* GOAL *
Reproduce the data in its entirety, exactly as supplied.
** start DATA SUPPLIED **
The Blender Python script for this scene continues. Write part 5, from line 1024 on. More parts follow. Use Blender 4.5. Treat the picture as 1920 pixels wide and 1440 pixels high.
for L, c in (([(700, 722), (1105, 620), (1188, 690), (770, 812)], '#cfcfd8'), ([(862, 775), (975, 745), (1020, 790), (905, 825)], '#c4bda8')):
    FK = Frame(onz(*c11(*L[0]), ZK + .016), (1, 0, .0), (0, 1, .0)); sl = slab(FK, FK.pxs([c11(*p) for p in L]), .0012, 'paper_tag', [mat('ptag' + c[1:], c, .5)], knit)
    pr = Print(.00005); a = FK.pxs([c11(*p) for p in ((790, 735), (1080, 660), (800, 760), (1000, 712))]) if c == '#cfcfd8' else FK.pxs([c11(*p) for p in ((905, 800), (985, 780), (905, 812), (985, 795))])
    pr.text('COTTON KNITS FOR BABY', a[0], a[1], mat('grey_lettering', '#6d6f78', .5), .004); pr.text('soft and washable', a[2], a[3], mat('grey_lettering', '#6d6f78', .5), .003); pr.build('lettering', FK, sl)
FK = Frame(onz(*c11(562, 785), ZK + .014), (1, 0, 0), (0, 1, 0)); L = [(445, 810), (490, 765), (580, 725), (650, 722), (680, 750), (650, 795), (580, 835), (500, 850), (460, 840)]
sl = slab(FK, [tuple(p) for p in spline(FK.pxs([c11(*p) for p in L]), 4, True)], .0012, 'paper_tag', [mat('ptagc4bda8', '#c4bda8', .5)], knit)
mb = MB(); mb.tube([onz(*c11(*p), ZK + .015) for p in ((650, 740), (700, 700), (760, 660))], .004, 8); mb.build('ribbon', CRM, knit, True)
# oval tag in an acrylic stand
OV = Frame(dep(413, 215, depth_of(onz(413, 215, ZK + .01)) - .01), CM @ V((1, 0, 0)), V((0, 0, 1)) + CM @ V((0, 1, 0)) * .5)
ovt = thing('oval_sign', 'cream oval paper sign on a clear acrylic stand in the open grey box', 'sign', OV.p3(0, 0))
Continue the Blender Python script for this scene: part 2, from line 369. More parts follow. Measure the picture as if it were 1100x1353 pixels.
** end DATA SUPPLIED **
* TASK OUTPUT *
The Blender Python script for this scene continues. Write part 5, from line 1024 on. More parts follow. Use Blender 4.5. Treat the picture as 1920 pixels wide and 1440 pixels high.
for L, c in (([(700, 722), (1105, 620), (1188, 690), (770, 812)], '#cfcfd8'), ([(862, 775), (975, 745), (1020, 790), (905, 825)], '#c4bda8')):
    FK = Frame(onz(*c11(*L[0]), ZK + .016), (1, 0, .0), (0, 1, .0)); sl = slab(FK, FK.pxs([c11(*p) for p in L]), .0012, 'paper_tag', [mat('ptag' + c[1:], c, .5)], knit)
    pr = Print(.00005); a = FK.pxs([c11(*p) for p in ((790, 735), (1080, 660), (800, 760), (1000, 712))]) if c == '#cfcfd8' else FK.pxs([c11(*p) for p in ((905, 800), (985, 780), (905, 812), (985, 795))])
    pr.text('COTTON KNITS FOR BABY', a[0], a[1], mat('grey_lettering', '#6d6f78', .5), .004); pr.text('soft and washable', a[2], a[3], mat('grey_lettering', '#6d6f78', .5), .003); pr.build('lettering', FK, sl)
FK = Frame(onz(*c11(562, 785), ZK + .014), (1, 0, 0), (0, 1, 0)); L = [(445, 810), (490, 765), (580, 725), (650, 722), (680, 750), (650, 795), (580, 835), (500, 850), (460, 840)]
sl = slab(FK, [tuple(p) for p in spline(FK.pxs([c11(*p) for p in L]), 4, True)], .0012, 'paper_tag', [mat('ptagc4bda8', '#c4bda8', .5)], knit)
mb = MB(); mb.tube([onz(*c11(*p), ZK + .015) for p in ((650, 740), (700, 700), (760, 660))], .004, 8); mb.build('ribbon', CRM, knit, True)
# oval tag in an acrylic stand
OV = Frame(dep(413, 215, depth_of(onz(413, 215, ZK + .01)) - .01), CM @ V((1, 0, 0)), V((0, 0, 1)) + CM @ V((0, 1, 0)) * .5)
ovt = thing('oval_sign', 'cream oval paper sign on a clear acrylic stand in the open grey box', 'sign', OV.p3(0, 0))
Continue the Blender Python script for this scene: part 2, from line 369. More parts follow. Measure the picture as if it were 1100x1353 pixels.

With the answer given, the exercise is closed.